Víctor Ochoa se ha evadido siempre de los circuitos artísticos de impregnación política y eso le ha perjudicado al verse silenciado en demasiadas ocasiones por el sectarismo de algún grupo de la vida intelectual española. Pero sus éxitos nacionales, sus incontestables triunfos internacionales, la presencia de sus esculturas en naciones de raigambre cultural le consolidan en el lugar privilegiado que ocupa en el mundo.

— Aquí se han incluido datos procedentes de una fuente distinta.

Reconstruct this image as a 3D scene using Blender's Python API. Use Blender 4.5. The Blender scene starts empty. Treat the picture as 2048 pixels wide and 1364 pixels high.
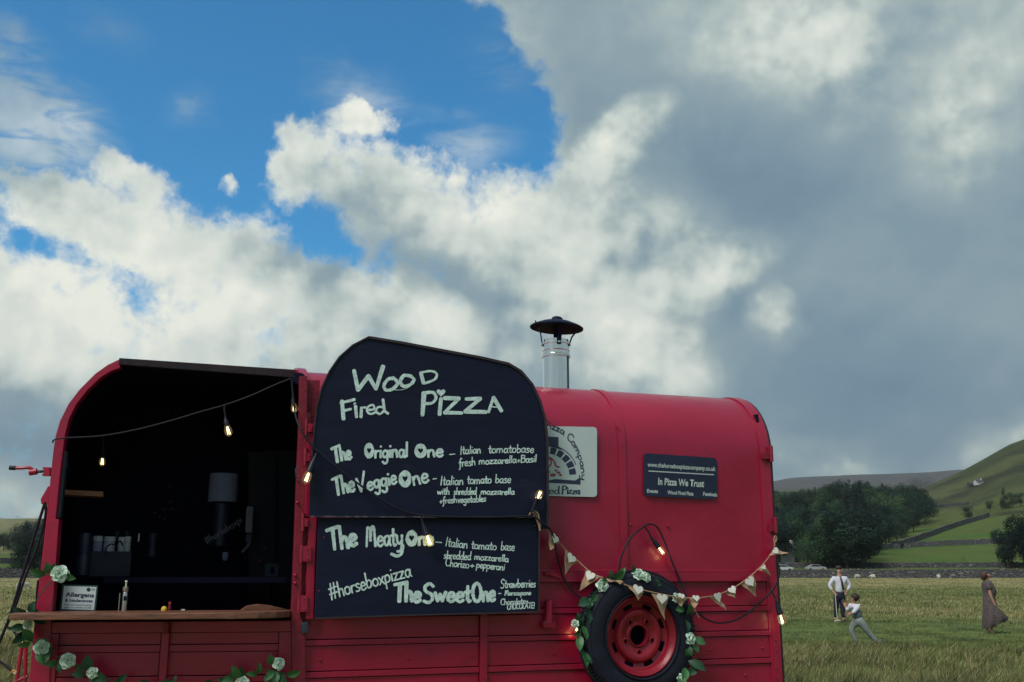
import bpy, bmesh, math, random
import numpy as np
from mathutils import Vector, Matrix, noise as mnoise
R = random.Random(7)
C = bpy.context.scene.collection
PI = math.pi
HAZE = .00008

# ------------------------------------------------------------------ camera
F = 2040.0                      # focal length in pixels of the 2048-wide photograph
PITCH = math.atan(463 / F)
CAMH = 1.55
cam = bpy.data.cameras.new('camera')
cam.sensor_width = 36.0
cam.lens = 36.0 * F / 2048
cam.clip_start = 0.05
cam.clip_end = 20000
cam_o = bpy.data.objects.new('camera', cam)
C.objects.link(cam_o)
cam_o.location = (0, 0, CAMH)
cam_o.rotation_euler = (PI / 2 + PITCH, 0, 0)
bpy.context.scene.camera = cam_o
sc = bpy.context.scene
sc.view_settings.view_transform = 'Standard'
sc.view_settings.look = 'None'
sc.view_settings.gamma = 1
sc.view_settings.exposure = 0.0
sc.cycles.use_denoising = True
sc.cycles.max_bounces = 6

def ray(px, py):
    u = (px - 1024) / F
    v = (682 - py) / F
    return Vector((u, math.cos(PITCH) - v * math.sin(PITCH), math.sin(PITCH) + v * math.cos(PITCH)))
O = Vector((0, 0, CAMH))
def azel(px, py):
    d = ray(px, py).normalized()
    return math.atan2(d.x, d.y), math.asin(d.z)

# ------------------------------------------------------------------ world: nishita sky behind broken cloud
SUN_EL, SUN_AZ = math.radians(50), math.radians(-138)     # azimuth from +Y, positive to the right
w = bpy.data.worlds.new('World')
sc.world = w
w.use_nodes = True
nt = w.node_tree
nt.nodes.clear()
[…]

“Navegando en tu piel hipnótica y musical, voy camino a la perdición”, escribe el escultor con ese aliento lírico que me ha conmocionado al contemplar su exposición de dibujos que se encuadra en una vanguardia desencajada y desafiante. La mano del artista que moldea mármoles, barros, resinas o bronces se estiliza al dibujar. Sobre el papel descarga Víctor Ochoa toda su fortaleza artística. Desdibuja los cuerpos y los rostros y lleva la dimensión de la escultura a la expresión contorsionada de sus apuntes, siguiendo la tradición de los grandes del Renacimiento. Ha viajado Víctor Ochoa a la India y se ha sentido atrapado por el aliento hinduista hasta esculpir a la diosa Kali con esmaltes azules coronados al rojo vivo. Todo en el escultor es audacia, originalidad, poesía hecha piedra, poesía hecha barro, resina o estuco.

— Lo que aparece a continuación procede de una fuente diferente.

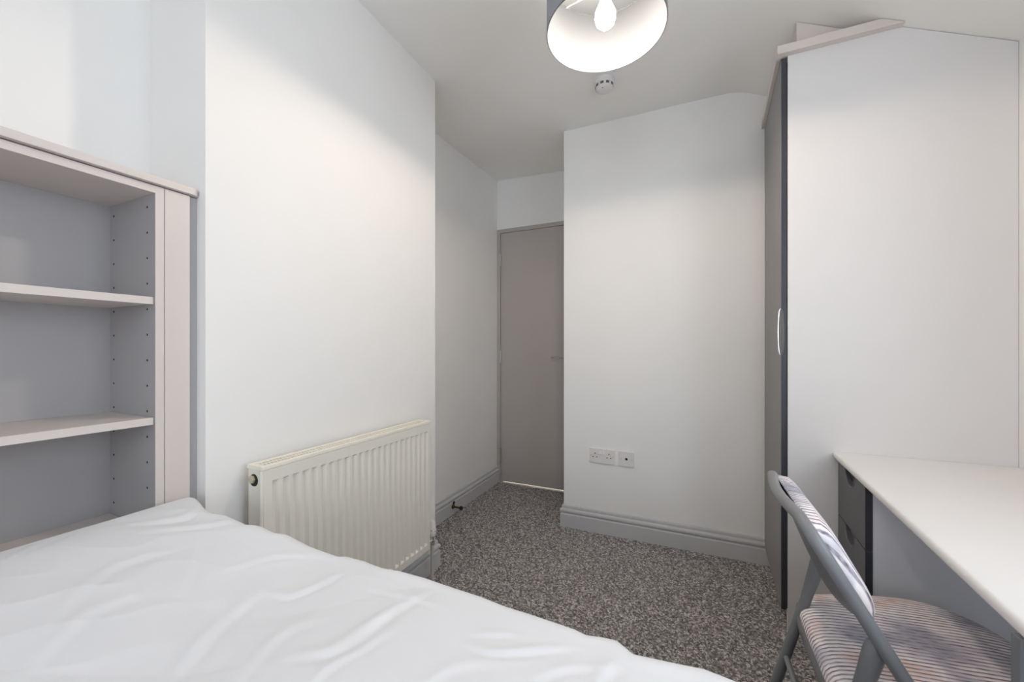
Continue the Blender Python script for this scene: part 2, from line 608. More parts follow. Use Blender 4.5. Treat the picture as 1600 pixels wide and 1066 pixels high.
# brass door stop on the rear left skirting
t = thing('door_stop', (XA + 0.019, 2.215, 0.056), 'small brass door stop with black rubber tip on the grey skirting near the door', 'door stop')
G().lathe([(0.0, 0.0), (0.015, 0.0), (0.015, 0.006), (0.010, 0.010), (0.006, 0.012), (0.006, 0.055), (0.008, 0.057), (0.0, 0.0575)],
          (XA + 0.019, 2.215, 0.056), 20, 'x').build('stem', M['brass_dark'], t, smooth=True)
G().lathe([(0.0, 0.055), (0.011, 0.056), (0.0125, 0.060), (0.0115, 0.072), (0.0, 0.075)], (XA + 0.019, 2.215, 0.056), 20, 'x').build('rubber_tip', M['rubber'], t, smooth=True)
G().lathe([(0.0, 0.0), (0.010, 0.0), (0.009, 0.006), (0.0, 0.008)], (XA + 0.019, 2.224, 0.078), 12, 'x').build('screw', M['rubber'], t, smooth=True)

# ------------------------------------------------------------------ alcove shelving unit
SX, SB = -1.203, -1.431          # front and back planes
YI = 0.525                       # inner face of the right side panel
YL = -0.42                       # left end, out of frame
t = thing('shelving_unit', (-1.32, 0.1, 0), 'cashmere grey built-in shelving unit filling the alcove behind the bed', 'shelf unit')
zb, zt = 0.637, 1.5025


def side_panel(name, y0, y1):
    G().box(SB - 0.012, SX, y0, y1, 0, zt).build(name, M['laminate'], t, bevel=0.0008)


# right side panel with its rows of shelf-pin holes
G().box(SB - 0.012, SX - 0.001, YI, YI + 0.018, 0, zt).build('side_panel', M['laminate_shaded'], t, bevel=0.0008)  # same board as its front edge, darkened for the shade inside
G().box(SX - 0.001, SX, YI, YI + 0.018, 0, zt).build('edge_banding', M['laminate'], t)
side_panel('side_panel', YL, YL + 0.018)
hz = [zb + 0.055 + 0.0325 * i for i in range(26)]
ph = G()
for z in [zb + 0.05 + 0.064 * i for i in range(13)]:
    for x in (SX - 0.037, SB + 0.022):
        ph.lathe([(0.0028, 0.0), (0.0028, -0.0008)], (x, YI + 0.0001, z), 10, 'y', True, True)
o = ph.build('shelf_pin_holes', M['dark_hole'], t)
o['kind'] = 'stuff'
G().box(SB - 0.012, SB, YL + 0.018, YI, 0.02, zt - 0.018).build('back_panel', M['laminate_shaded'], t)
G().box(SB, SX, YL + 0.018, YI, zt - 0.018, zt).build('top_panel', M['laminate'], t, bevel=0.0006)
for z in (1.2095, 0.912, zb):
    G().box(SB, SX - 0.006 if z != zb else SX, YL + 0.018, YI - 0.001, z, z + 0.018).build('shelf', M['laminate'], t, bevel=0.0006)
# filler panel and scribe strip up to the chimney breast
G().box(SX - 0.018, SX + 0.0005, YI + 0.0195, 0.5985, 0, zt).build('filler_panel', M['laminate'], t, bevel=0.0008)
G().box(SX - 0.030, SX - 0.006, 0.599, 0.6175, 0, zt).build('scribe_strip', M['laminate_shaded'], t)
# worktop-like capping board, rounded end
cap = [(-1.190, YL - 0.02), (-1.190, 0.600)]
cap += [(-1.190 - 0.016 * (1 - math.cos(a)), 0.600 + 0.016 * math.sin(a)) for a in np.linspace(0.2, PI / 2, 6)]
cap += [(XA + 0.001, 0.616), (XA + 0.001, YL - 0.02)]
G().prism(cap, lambda p, z: (p[0], p[1], z), 1.505, 1.523).build('capping_board', M['laminate'], t, bevel=0.0015)

# ------------------------------------------------------------------ radiator
RX, RY0, RY1, RZ0, RZ1 = -1.075, 0.707, 1.480, 0.188, 0.774
t = thing('radiator', (-1.11, 1.09, 0), 'cream double panel radiator with vertical flutes on the chimney breast', 'radiator')


def fluted_panel(xf, sgn):
    """pressed steel panel: recessed channels between flat ribs, stopping short of top and bottom"""
    nch = 23
    L = RY1 - RY0 - 0.008
    margin = 0.016
    pitch = (L - 2 * margin) / nch
    ya = []
    for c in range(nch):
        y = RY0 + 0.004 + margin + c * pitch
        for fr_, dep in ((0.0, 0.0), (0.22, 0.0), (0.32, 0.42), (0.44, 0.93), (0.54, 1.0), (0.66, 1.0), (0.76, 0.93), (0.90, 0.42)):
            ya.append((y + fr_ * pitch, dep))
    ya = [(RY0 + 0.004, 0.0), (RY0 + 0.007, 0.0)] + ya + [(RY1 - 0.004 - margin, 0.0), (RY1 - 0.007, 0.0), (RY1 - 0.004, 0.0)]
    za = [(RZ0 + 0.004, 0), (RZ0 + 0.030, 0), (RZ0 + 0.0345, 0.55), (RZ0 + 0.038, 1), (RZ0 + 0.06, 1), (RZ1 - 0.08, 1),
          (RZ1 - 0.0515, 1), (RZ1 - 0.0485, 0.6), (RZ1 - 0.0455, 0), (RZ1 - 0.012, 0)]
    D = 0.0110
    vs = [(xf - sgn * D * a * b, y, z) for (y, a) in ya for (z, b) in za]
    m = len(za)
    fs = [(i * m + j, (i + 1) * m + j, (i + 1) * m + j + 1, i * m + j + 1) for i in range(len(ya) - 1) for j in range(m - 1)]
    return G().add(vs, fs)


o = fluted_panel(RX, 1).build('front_panel', M['radiator'], t, smooth=False)
md = o.modifiers.new('thickness', 'SOLIDIFY'); md.thickness = 0.0015; md.offset = -1
o = fluted_panel(RX - 0.052, -1).build('rear_panel', M['radiator'], t)
md = o.modifiers.new('thickness', 'SOLIDIFY'); md.thickness = 0.0015
# wrapped edges of the front panel
G().tube([(RX - 0.006, RY0 + 0.003, RZ0), (RX - 0.006, RY0 + 0.003, RZ1 - 0.012)], 0.006, 12).tube(
    [(RX - 0.006, RY1 - 0.003, RZ0), (RX - 0.006, RY1 - 0.003, RZ1 - 0.012)], 0.006, 12).tube(
    [(RX - 0.006, RY0 + 0.003, RZ0 + 0.002), (RX - 0.006, RY1 - 0.003, RZ0 + 0.002)], 0.005, 12).build('panel_rim', M['radiator'], t, smooth=True)
for y in (RY0 + 0.001, RY1 - 0.0025):
    G().box(RX - 0.060, RX - 0.010, y, y + 0.0015, RZ0 + 0.004, RZ1 - 0.008).build('end_cover', M['radiator'], t)
# top grille: frame with bars
g = G()
g.box(RX - 0.066, RX - 0.052, RY0 - 0.001, RY1 + 0.001, RZ1 - 0.012, RZ1)
g.box(RX - 0.012, RX + 0.002, RY0 - 0.001, RY1 + 0.001, RZ1 - 0.012, RZ1)
g.box(RX - 0.052, RX - 0.012, RY0 - 0.001, RY0 + 0.013, RZ1 - 0.012, RZ1)
g.box(RX - 0.052, RX - 0.012, RY1 - 0.013, RY1 + 0.001, RZ1 - 0.012, RZ1)
g.build('top_rim', M['rad_top'], t, bevel=0.0025)
g = G()
for i in range(72):
    y = RY0 + 0.016 + (RY1 - RY0 - 0.034) * i / 71.0
    g.box(RX - 0.052, RX - 0.012, y, y + 0.0035, RZ1 - 0.007, RZ1 - 0.002)
g.box(RX - 0.034, RX - 0.030, RY0 + 0.013, RY1 - 0.013, RZ1 - 0.006, RZ1 - 0.001)
g.build('top_grille', M['rad_top'], t)
g = G()
for i in range(40):   # convector fins between the panels
    y = RY0 + 0.03 + (RY1 - RY0 - 0.06) * i / 39.0
    g.box(RX - 0.044, RX - 0.014, y, y + 0.001, RZ0 + 0.03, RZ1 - 0.03)
g.build('convector_fins', M['radiator'], t)
# blanking plug in its dark hole at the near end
pk = (RX - 0.036, RY0 + 0.0005, RZ1 - 0.042)
G().lathe([(0.0, -0.0012), (0.0165, -0.0012), (0.0175, 0.001)], pk, 24, 'y').build('plug_recess', M['dark_hole'], t)
G().lathe([(0.0, -0.007), (0.0095, -0.007), (0.0115, -0.005), (0.0115, 0.0)], (pk[0] - 0.003, pk[1] - 0.001, pk[2] + 0.003), 6, 'y').build('blanking_plug', M['cream_plug'], t)
# wall brackets
for y in (RY0 + 0.12, RY1 - 0.12):
    G().box(XC + 0.001, RX - 0.058, y, y + 0.03, RZ0 + 0.05, RZ1 - 0.05).build('bracket', M['radiator'], t)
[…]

Víctor Ochoa no ha olvidado nada de su trayectoria biográfica. Pero, sin renunciar a los materiales de siempre, está ensayando las texturas y los colores de las nuevas resinas que han potenciado sus esculturas con renovados fulgores. Los cromatismos que realzan las formas escultóricas acentúan la descarga expresiva de los mensajes que el escultor lanza a gritos sobre los espectadores. El escultor es, con palabras de Francisco de Quevedo, hielo abrasador, fuego helado, herida que duele y no se siente… Mirad cuál amistad tendrá con nada el que en todo es contrario de sí mismo.

Víctor Ochoa es ciertamente un andar solitario entre la gente, un escultor enfrascado en la renovación permanente de la expresión artística. Ha sabido salvaguardar su independencia porque esculpe para el futuro. Mientras no pocas vanguardias escultóricas se desmoronan apenas nacidas como la rosa de Francisco de Rioja, “tan cerca, tan unida está al morir tu vida, que dudo si en sus lágrimas la aurora mustia, tu nacimiento o muerte llora”, la escultura de Víctor Ochoa no es flor de un día. Tiene vocación de eternidad.

Zigzag

Memoria de la melancolía, el recuerdo de mi inolvidado Rafael Alberti, me ha llevado a leer Cervantes, el soldado que nos enseñó a leer, ensayo de María Teresa León que vuelve a publicar Atrapasueños. Me ha gustado. A pesar del tiempo transcurrido, la prosa de María Teresa León está viva. La que fue esposa de Alberti ha seleccionado de la biografía de Cervantes los pasajes de mayor interés. Lo retrata, por ejemplo, de forma certera cuando sufría en la cárcel de Sevilla “entre ladrones y cortabolsas”. En el silencio de la noche, Cervantes escribe. La cárcel roncaba y Miguel, “bien despierto, escribía sin saber que había pasado a habitar el regazo de la gloria”.